Self Portrait - 1970
Writing about something as common as a Dylan album here at the Heat Warps goes somewhat against the grain. Fortunately, all bets are off when it comes to Self Portrait. Widely accepted as the most bizarre entry in his catalog since its release, the album is a mish-mash collection intended to either throw followers off his scent, one-up the bootleggers or gather up the various facets of his personality into a double album package. Whatever its intention, Self Portrait sold well upon its initial release but was ceremoniously torn apart by its critics. To their credit, there was an awful lot to wrap your head around here: multiple versions of the same song, brass-led instrumentals, choral numbers, weird cover versions, Dylan duetting with himself and a few ramshackle live cuts from the Isle of Wight thrown in for good measure. To quote Greil Marcus' opening line of his Rolling Stone review "What is this shit?" 36 years on it's still hard to answer that question, though one thing's for sure; whatever this shit is, it's pretty damn fascinating. An album of tremendous depth and ambition, Self Portrait is unfairly burdened by the formula Dylan laid out in the years preceding it. If this one isn't already in your collection, set aside some quality time to reap the rewards of a proper listen. My introduction to it was on a 16 hour road trip, nearly every mile of which was reserved for this album. My favorites have always been "Days of '49", "Living the Blues," "Wigwam" and the live version of "Quinn the Eskimo", notably for the squall of feedback that chases Robbie Robertson's guitar solo around like a pair of squirrels on a tree. More than any other Dylan record, listening to Self Portrait is an experience unique to every listener. Enjoy yours. Happy Thanksgiving.

5 comments:

ge said...

A close pal of BD chose this as his fave album: Bob Neuwirth; at least that's the story Al Aronowitz told...re BN's meeting with T.J. Kaye the producer in the West Village [he shows up 4am I presume with a pile of coke at Kaye's front door and talks his way up saying he wants to play TJ his fave Dylan, this'n...] http://alaronowitz.com/column23a.html [Part 2...]

Anonymous said...

WOW! my 1st thoughts were how could anyone listen to one album for a 16 hour road trip? but good sir, I should have known better given your tastes! after listening 4 times straight thru last nite, it was the 1st thing I did this morning upon wake. Thank you, this is truley a special listening experience. I don't get it? how could this not be appreciated? keep up the wonderful work. -christopher

bruis said...

'all bets are off'

What a great subtitle for this odd album.
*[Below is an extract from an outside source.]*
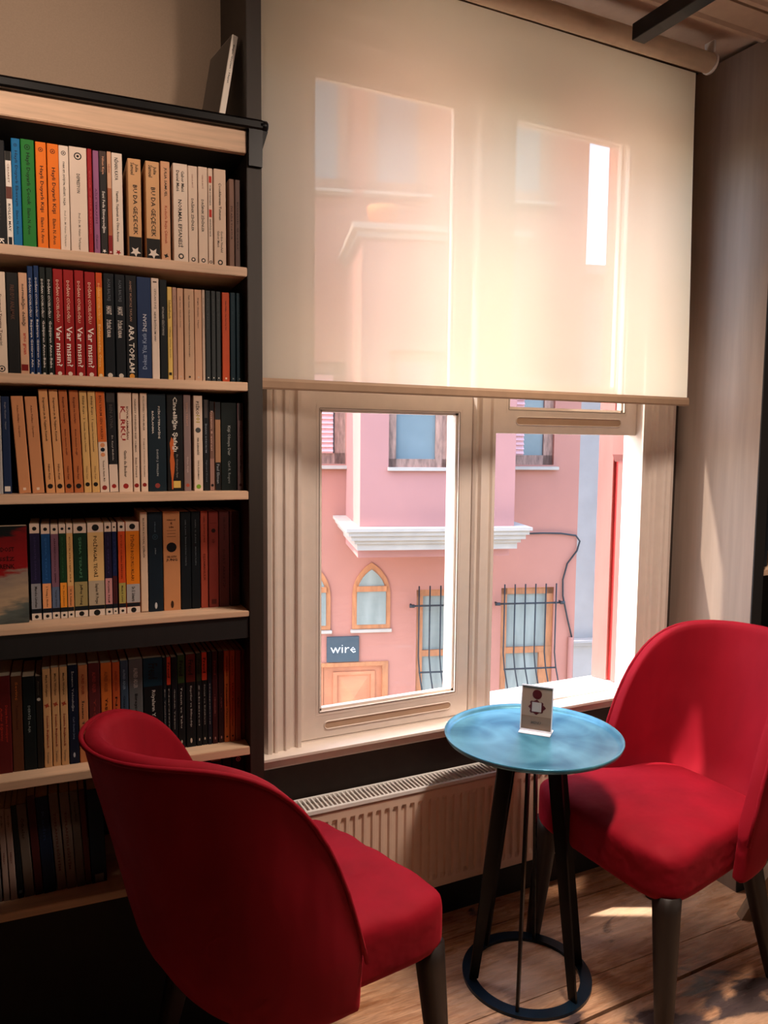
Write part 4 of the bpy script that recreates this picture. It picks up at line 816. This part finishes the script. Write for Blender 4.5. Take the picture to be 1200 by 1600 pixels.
  ('8c3830', 'tall red-brown paperback with small dark portrait mark', [('@o', .20, 0, .22, '2c1414', 0), ('@b', .12, .125, .7, '5a2420', 0), ('DİP', .29, .33, .3, '4a1c18', 0), ('@q', .94, 0, .25, '5a2420', 0)]),
  ('5e2c2a', 'tall maroon paperback', [('CARL GUSTAV JUNG', .06, .3, .25, '3a1818', 0), ('DÖRT ARKETİP', .4, .8, .3, '3a1818', 0)]),
  ('4a2424', 'tall darker maroon paperback', [('KIRMIZI KİTAP', .25, .7, .25, '2c1414', 0)])]),
 ('on the fifth book row', R5, .045, 0, [
  ('5c1818', 'wide dark red paperback with bright red print', [('Dünya Bunu Konuşuyor', .30, .68, .2, 'b03024', .2), ('Adler Eğitimi', .32, .66, .2, 'b03024', -.12)]),
  ('5c3420', 'brown paperback with orange print at its head', [('Sevinç', .06, .25, .3, 'c06a30', 0), ('Yaşama Sanatı', .3, .56, .3, '4a2414', 0)]),
  ('10181a', 'black paperback lettered DERVİŞ', [('DERVİŞ ve Aşk', .31, .60, .3, '8a9490', 0)]),
  ('201d1a', 'slim dark brown paperback with a white dot', [('@o', .25, 0, .3, 'b8b0a4', 0), ('Annemi', .05, .2, .3, '5a5248', 0)]),
  ('d4a472', 'buff paperback with dark red title', wolynn()), ('d4a472', 'buff paperback with dark red title', wolynn()), ('d4a472', 'buff paperback with dark red title', wolynn()),
  ('121a30', 'deep navy paperback with pale title', [('İnsanın Yolculuğu', .06, .46, .34, 'a8a8ac', 0), ('Carl Gustav Jung', .52, .75, .26, '6a7890', 0), ('@e', .91, 0, .25, 'b0b4c0', 0)]),
  ('c47c50', 'dull orange paperback beside the navy one', adler('İnsanı Tanıma')),
  ('5c2426', 'maroon paperback with red lettering', adler('Yaşamın', '8a3430', 'a83a34')),
  ('d46c2c', 'orange paperback just above the chair back', adler('Yaşam Sanatı', '3a1c10', '9a4a24')), ('c8582c', 'slim red-orange paperback above the chair back', adler('Nevroz', '3a1c10', '9a3a24')),
  ('3c4c60', 'slate blue paperback', adler('Güzel Zaman', '1c2838', '8aa0b8')), ('5e5e60', 'wide grey paperback', adler('Bireysel Psikoloji', '1c1c1e', 'b4b0ac')),
  ('111316', 'very wide black paperback with dark teal head', freud('113444', 'Rüyaların Yorumu', .30, 'c8c4bc')),
  ('141c24', 'thin black paperback between teal and red heads', freud('', 'Bir Yanılsama')), ('111316', 'thin black paperback with bright red-orange head, left one', freud('c8442c', 'Narsizm')),
  ('14161c', 'plain black paperback', freud('', 'Günlük Yaşam')), ('111316', 'black paperback with moss green head', freud('304824', 'Totem ve Tabu')),
  ('111316', 'black paperback with brick red head', freud('5c241c', 'Espriler ve Bilinçdışı')), ('111316', 'black paperback with olive green head', freud('26301e', 'Sekizinci')),
  ('111316', 'thin black paperback with bright red-orange head, right one', freud('c8442c', 'Sanat ve Edebiyat')), ('161824', 'thin blue-black paperback', freud('', 'Metapsikoloji')),
  ('3a1618', 'thin dark maroon paperback', [('Freud', .1, .25, .4, '7a2c28', 0), ('• CİNSELLİK •', .46, .7, .3, '9a5a54', 0), ('@e', .94, 0, .24, 'c08a80', 0)]),
  ('2c1618', 'thin blackish maroon paperback', [('• AŞK •', .46, .66, .3, '8a4a48', 0), ('@e', .94, 0, .24, 'c08a80', 0)]),
  ('b4602c', 'burnt orange paperback with black lettering', [('SIGMUND FREUD', .06, .28, .3, '6a3214', 0), ('Psikanaliz Üzerine', .36, .84, .36, '2c140a', 0), ('@o', .94, 0, .2, '2c140a', 0)]),
  ('b4602c', 'burnt orange paperback with black lettering', [('SIGMUND FREUD', .06, .28, .3, '6a3214', 0), ('Nadir Konuşmalar', .36, .84, .36, '2c140a', 0), ('@o', .94, 0, .2, '2c140a', 0)]),
  ('7a4428', 'dull brown-orange paperback', [('Yas', .5, .64, .3, '3a1c10', 0)]), ('542e1e', 'dark brown paperback against the side panel', [])]),
 ('on the lowest book row', R6, .045, 1, [
  ('6a6260', 'dim grey paperback', []), ('a08a80', 'dim pinkish grey paperback', [('Doğu', .08, .2, .3, '3a2c28', 0), ('Hikaye', .48, .6, .3, '6a2420', 0)]),
  ('a08a80', 'dim pinkish grey paperback', [('Doğu', .08, .2, .3, '3a2c28', 0), ('Hikaye', .48, .6, .3, '6a2420', 0)]),
  ('141a1c', 'thin black leaning paperback', [('@q', .93, 0, .3, '5a6468', 0)]), ('6a5e54', 'dim grey-brown leaning paperback', [('Öfkeler', .15, .38, .4, '3a322c', 0)]),
  ('4a1c1c', 'dark red leaning paperback', []), ('10203a', 'wide dark blue leaning paperback', [('Kadın', .15, .45, .25, '24385c', 0)]),
  ('7c6c62', 'grey paperback with long reddish title', [('TOPLANTILI EĞİTİM', .2, .8, .34, '5a3028', 0)]), ('7c6c62', 'grey paperback with long reddish title', [('TOPLANTILI EĞİTİM', .2, .8, .34, '5a3028', 0)]),
  ('6a6058', 'plain dim grey-brown paperback', [('Dr. Joseph Murphy', .12, .32, .26, '3a322c', 0)]), ('5c2820', 'thin russet paperback', []), ('1c3044', 'wide slate blue paperback beside the chair back', [('@q', .95, 0, .3, '8a9090', 0)]),
  ('14171a', 'black paperback seen in the gap above the red chair', []), ('1a1c22', 'thin charcoal paperback in the gap above the red chair', []), ('101214', 'black paperback with a white ring near its head', [('@r', .05, 0, .2, 'd8d0c8', 0)])]),
]
R6 += [(-78, 24, 228, 0), (-52, 20, 232, 0), (-30, 27, 238, 0)]
PAGES = mat('page_block', 'd8c8b0', .9, var=.08, nscale=200)
ORD = ['leftmost', 'second from left', 'third from left', 'rightmost']
def book(w, h, root_loc, lean, col, prints, z, depth=.130):
    t = w/1000-.0005; H = h/1000; bmk = bmesh.new(); c = .0006
    # paper cover: spine with slightly rounded edges and two boards
    r = min(.0016, t*.2)
    prism(bmk, [(0, depth), (0, r), (r*.3, r*.3), (r, 0), (t-r, 0), (t-r*.3, r*.3), (t, r), (t, depth), (t-c, depth), (t-c, .002), (c, .002), (c, depth)], 0, H)
    o = link('book', bmk, paper(col)); M = MB_ @ Matrix.Translation((root_loc[0], root_loc[1], z)) @ Matrix.Rotation(-R(lean), 4, 'Y'); o.matrix_world = M
    bmk = bmesh.new(); bx(bmk, c, t-c, .0021, depth-.001, .001, H-.001); link('page_block', bmk, PAGES, o)
    if prints:
        bmk = bmesh.new(); ms_, idx = [], {}
        def mi(h):
            if h not in idx: idx[h] = len(ms_); ms_.append(paper(h))
            return idx[h]
        for p in prints:
            s, a, b, size, cc, xo = p[:6]; md = p[6] if len(p) > 6 else 'down'; m_ = mi(cc); cx = t*(.5+xo)
            if s == '@b': quad(bmk, (t-t*size*.98)/2 if size < 1 else .0004, (t+t*size*.98)/2 if size < 1 else t-.0004, H*(1-b)+.0004, H*(1-a), -.00012, m_)
            elif s == '@o': disc(bmk, cx, H*(1-a), t*size, -.0003, m_)
            elif s == '@r': disc(bmk, cx, H*(1-a), t*size, -.0003, m_, 16, t*size*.72); disc(bmk, cx, H*(1-a), t*size*.35, -.0003, m_, 8)
            elif s == '@e': 
                v = [bmk.verts.new((cx+t*size*.45*math.cos(q*math.pi/5), -.0003, H*(1-a)+t*size*1.2*math.sin(q*math.pi/5))) for q in range(10)]; bmk.faces.new(v).material_index = m_
            elif s == '@q': quad(bmk, cx-t*size, cx+t*size, H*(1-a)-t*size, H*(1-a)+t*size, -.0003, m_)
            elif s in ('@s', '@g', '@x'):
                n, k0 = {'@s': (10, .45), '@g': (24, .78), '@x': (8, .5)}[s]
                v = [bmk.verts.new((cx+t*size*(1 if q % 2 else k0)*math.cos(q*2*math.pi/n+.4), -.0003, H*(1-a)+t*size*(1 if q % 2 else k0)*math.sin(q*2*math.pi/n+.4))) for q in range(n)]; bmk.faces.new(v).material_index = m_
                if s == '@g': disc(bmk, cx, H*(1-a), t*size*.5, -.00035, mi(col), 10)
            elif s == '@f':
                P = [(0, .0), (.28, .06), (.40, .22), (.22, .34), (.38, .50), (.30, .66), (.16, .82), (.14, 1), (0, 1), (-.04, .8), (-.16, .62), (-.22, .45), (-.12, .3), (-.22, .12)]
                bmk.faces.new([bmk.verts.new((cx+t*size*x, -.0002, H*(1-(a+(b-a)*y)))) for x, y in P]).material_index = m_
            elif md == 'flatc': text_bm(bmk, s, cx-t*size/2, cx+t*size/2, H*(1-a), H*.022 if s != 'JUNG' else H*.034, 'flat', -.0004, m_)
            elif size > 0: text_bm(bmk, s, H*(1-a), H*(1-b), cx, t*size*.95, md, -.0004, m_)
        link('spine_print', bmk, ms_, o)
    return o
for ri, (phrase, D_, v, useLean, specs) in enumerate(ROWS):
    count = {}
    for s in specs: count[s[1]] = count.get(s[1], 0)+1
    seen = {}
    for (u, w_, h, lean), (col, desc, prints) in zip(D_, specs):
        if lean < 1.1 or not useLean: lean = 0
        o = book(w_, h, (u/1000, v+random.uniform(-.001, .001), 0), lean, col, prints, BZ[ri]+.0002)
        k = seen.get(desc, 0); seen[desc] = k+1; n = count[desc]
        lab = desc+' '+phrase
        if n > 1:
            lab += ', '+(['leftmost', 'middle', 'rightmost'][k] if n == 3 else ['left', 'right'][k] if n == 2 else ORD[k])+' of '+['', '', 'the two', 'three', 'four'][n]
        for q_, w_ in zip('ğıİşçöüÇŞĞÖÜ', 'giIscouCSGOU'): lab = lab.replace(q_, w_)
        words = lab.split()
        if len(words) > 16: print('LONG', lab)
        tag(o, lab, 'book', 'paperbacks '+phrase)
# face-out book at the left end of the fourth row
def cover_art():
    M = bpy.data.materials.new('feathered_cover_print'); M.use_nodes = True; n = M.node_tree; L = n.links; b = n.nodes['Principled BSDF']; b.inputs['Roughness'].default_value = .35
    tc = n.nodes.new('ShaderNodeTexCoord'); sx = n.nodes.new('ShaderNodeSeparateXYZ'); L.new(tc.outputs['Object'], sx.inputs[0])
    nz = n.nodes.new('ShaderNodeTexNoise'); nz.inputs['Scale'].default_value = 28; nz.inputs['Detail'].default_value = 8; mp = n.nodes.new('ShaderNodeMapping'); mp.inputs['Rotation'].default_value = (0, .6, 0); mp.inputs['Scale'].default_value = (1, 1, 4)
    L.new(tc.outputs['Object'], mp.inputs[0]); L.new(mp.outputs[0], nz.inputs['Vector'])
    a = n.nodes.new('ShaderNodeMath'); a.operation = 'MULTIPLY_ADD'; a.inputs[1].default_value = .07; L.new(nz.outputs[0], a.inputs[0]); L.new(sx.outputs[2], a.inputs[2])
    q = n.nodes.new('ShaderNodeMath'); q.operation = 'MULTIPLY_ADD'; q.inputs[1].default_value = -.35; L.new(sx.outputs[0], q.inputs[0]); L.new(a.outputs[0], q.inputs[2])
    mr = n.nodes.new('ShaderNodeMapRange'); mr.inputs[1].default_value = -.03; mr.inputs[2].default_value = .24; L.new(q.outputs[0], mr.inputs[0])
    rp = n.nodes.new('ShaderNodeValToRGB'); cs = [(.0, '14222a'), (.20, '5a625e'), (.28, 'b0987c'), (.46, '8c7c70'), (.50, '8a1418'), (.74, '7a1418'), (.80, '10181a')]
    e = rp.color_ramp.elements; e[0].position = 0; e[0].color = (*lin(cs[0][1]), 1); e[1].position = cs[-1][0]; e[1].color = (*lin(cs[-1][1]), 1)
    for p, c in cs[1:-1]: x = e.new(p); x.color = (*lin(c), 1)
    L.new(mr.outputs[0], rp.inputs[0]); L.new(rp.outputs[0], b.inputs['Base Color']); return M
bm = bmesh.new(); bx(bm, 0, .135, 0, .022, 0, .196, bev=.0006)
o = link('book', bm, cover_art()); o.matrix_world = MB_ @ Matrix.Translation((-.573, .050, BZ[3]+.0002)); tag(o, 'face-out book with red and white feathered cover, left end of the fourth row', 'book')
bm = bmesh.new(); text_bm(bm, 'ALTI DOST', .065, .112, .150, .009, 'flat', -.0005); text_bm(bm, 'SESSİZ', .07, .112, .132, .010, 'flat', -.0005); text_bm(bm, 'RENK', .085, .112, .116, .009, 'flat', -.0005)
link('cover_print', bm, paper('2c0c0e'), o)
bm = bmesh.new(); bx(bm, .001, .134, .001, .021, -.0001, .1962); link('page_block', bm, PAGES, o)
# the one leaning on the top shelf against the side panel
bm = bmesh.new(); bx(bm, 0, .0125, 0, .135, 0, .205, bev=.0008)
o = link('book', bm, [paper('f2e8dc')]); o.matrix_world = MB_ @ Matrix.Translation((-.0535, .045, 2.0612)) @ Matrix.Rotation(R(10), 4, 'Y') @ Matrix.Rotation(R(9), 4, 'Z'); tag(o, 'single white book leaning against the side panel on the top shelf above the ladder rail', 'book')
bm = bmesh.new(); text_bm(bm, 'Engin Geçtan · Hayat', .185, .105, .00625, .004, 'down', -.0004); link('spine_print', bm, paper('4a423c'), o)
bm = bmesh.new(); bx(bm, -.0004, -.00005, .004, .133, .002, .203); link('front_cover', bm, paper('6e665e'), o)
bm = bmesh.new(); bx(bm, .001, .0115, .001, .134, .001, .2052); link('page_block', bm, PAGES, o)
# a few books on the right-hand bookcase
for x, w_, h, z, c, d_ in ((.060, .013, .165, 1.0352, 'd8cabb', 'small white paperback on the right-hand bookcase, lower visible shelf'), (.10, .03, .20, 1.0352, '24303c', 'dark blue book on the right-hand bookcase, lower visible shelf'), (.050, .022, .19, 1.3262, '5a2c34', 'maroon book on the right-hand bookcase, upper visible shelf'), (.08, .03, .21, 1.3262, '8a7468', 'dusty beige book on the right-hand bookcase, upper visible shelf')):
    bm = bmesh.new(); bx(bm, 0, w_, 0, .13, 0, h, bev=.0006); o = link('book', bm, paper(c)); o.location = (2.06+x, 1.61+.05, z); tag(o, d_, 'book', 'books on the right-hand bookcase')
Yes it sold almost like a beatles album when it came out, I remember being one of the few who didn't bother, but yes it is fun. And Bob himself liked to confound those who took him oh so seriously.

Dave said...

Many thanks for posting this as I haven't heard it for many years. I was disappointed when I first brought it back in the early seventies but it's tough to follow up stuff like Blonde on Blonde and Highway 61 which I had also just discovered at the time. I still thought it had some good tunes then and I now feel the same way hearing it again after such a long time.

Peter said...

Dylan's reading of "Copper Kettle" is a magnificent balance of sweet romance and arrogant vitriol. This entire album is fabulous in its absurdity.